13. With regard to the clerical and typing staff which grew gradually during those years, involving us in prolonged discussions with the Treasury, the Tomlin Civil Service Commission of 1929 widened the basis of establishment, consequently we did obtain sanction for the establishment of two higher clerical, some six to ten clerical officers, about a dozen clerical assistants and half a dozen typists.
By this means we were able to retain with prospects of pension some of those girls and women who had proved their value to us in both our functions.
* * *
IV
TOP SECRET
C [DEVELOPMENT 1919-1939]
1. In A.5 I stated that the ostensible function of GC&CS was ‘to advise as to the security of codes and cyphers used by all government departments and to assist in their provision’.
This duty was carried out exclusively by Travis who came to us fresh from this type of work in the Admiralty, together with a clerical party whom he had trained. He alone is in a position to tell the story of its development.
Suffice it to say that each of the big departments nominated officers in the Communications Branch to act in liaison with us. The Admiralty alone appointed an officer to work in GC&CS (later increased to two officers). Out of this has now grown the section known as CSA with far wider responsibility and power.
2. The secret side of GC&CS had as its task ‘to study communications of foreign governments’.
The development of this work I propose to outline under the headings Diplomatic, Clandestine, Services and Commercial in the order of their appearance as vital issues during the period 1919-1939.
3. Diplomatic
As stated in A, 1 and 2, some diplomatic work was undertaken in both sections during the 1914-18 war. But it must be emphasised that this work was from a cryptographer’s standpoint most elementary. Of the countries then tackled and read, only the German Foreign Office was using ‘hat’ books and reciphering methods: all the others read had an alphabetical basis. Sir George Young invented a method of reading German hat books (for which he received a monetary reward) which included an elaborate card index manned by some ten graduate women. Within a year of the start of GC&CS, the solution of a hat book was the task of one good linguist working on the method used by Mr Fetterlein for many years in this work in Russia. I myself, working with Young, also received a monetary reward for solving the first additive key we had ever seen as used by the Germans. When I say that this key varied from 7-13 digits, I must consider myself lucky to have been rewarded for a job which nowadays any young cryptographer would take in his stride.
Fetterlein’s previous training enabled us to read the fairly complex Austrian keys and rebuild their hatted books.

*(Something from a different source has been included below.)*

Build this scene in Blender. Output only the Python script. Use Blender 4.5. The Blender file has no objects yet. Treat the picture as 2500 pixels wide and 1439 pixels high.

It might perhaps be noted here that I took a small Admiralty party over to Paris, in April 1919, to work with the French on the German material passing during the Peace Conference. We remained until the signing of the Peace of Versailles and I have always thought that our visit was useless though pleasant. Although Germany was a beaten nation, nothing appeared in the terms of Armistice concerning their diplomatic cyphers. Consequently their mission came to Paris provided with entirely new books and methods. We obtained all the traffic between Paris and Berlin but failed to produce anything of any value. How could we? Germany knew well we had read her diplomatic traffic for the last three years (e.g. Zimmerman Letter), and no one prevented Germany from replacing her compromised codes by the safest methods she could devise. I believe that at that time Germany made use of OTP for the first time. I am certain she used the method ultimately solved in 1942 and then only thanks to an amazing scrap of physical compromise. In any case there was no GC&CS at that date and such was the lack of co-ordination that the party in Paris never saw results obtained in London of American and Japanese work, while French and Italian had then never been attempted.
All other powers which were read in wartime, including American, Japanese, Greek, Spanish and Scandinavian, were using alphabetical books. Norwegian was alphabetical; the first Danish and Swedish solved were hatted but some ‘cribs’ were available.
Thus it came about that in 1919 only those who had worked on the enemy countries, who were driven to recyphering processes, had had any real experience in cryptography. The majority of the party were linguists. Ultimately the reconstruction of code books used and the translation and emendation of the resultant texts was our productive function. Fetterlein, Strachey and Knox were our original key men while Turner had the role of master-linguist with Hobart-Hampden in charge of Japanese.
The first effort of the early years was devoted to breaking into the hitherto untouched material from various governments.
a. The Americans celebrated the advent of peace by introducing a new hatted diplomatic code recyphered with tables changing quarterly. The solution of the first of these tables was a year’s work and thereafter the American Section had to be expanded for the increased task of breaking the tables and reconstructing the code. Good progress was made, and the section was able to be of some assistance during the Washington Naval Conference in 1922.
b. The second really big task was to make a concentrated attack on French diplomatic cyphers, which had received no attention during the war.
A large number of hatted books of 10,000 groups were used and with the constant practice of reconstruction of such books they never presented any difficulty. Given sufficient traffic, legibility appeared within a month of birth.
Many recyphered books also appeared and after the initial struggle to obtain the general system, the constant change of tables presented little difficulty. Only about 1935 did the French introduce any system which defied solution. This was a development of the bigrammatic substitution and it was felt that even this would not be insoluble if only there were enough traffic. The Quai d’Orsay is conservative and we never observed anything of the OTP type.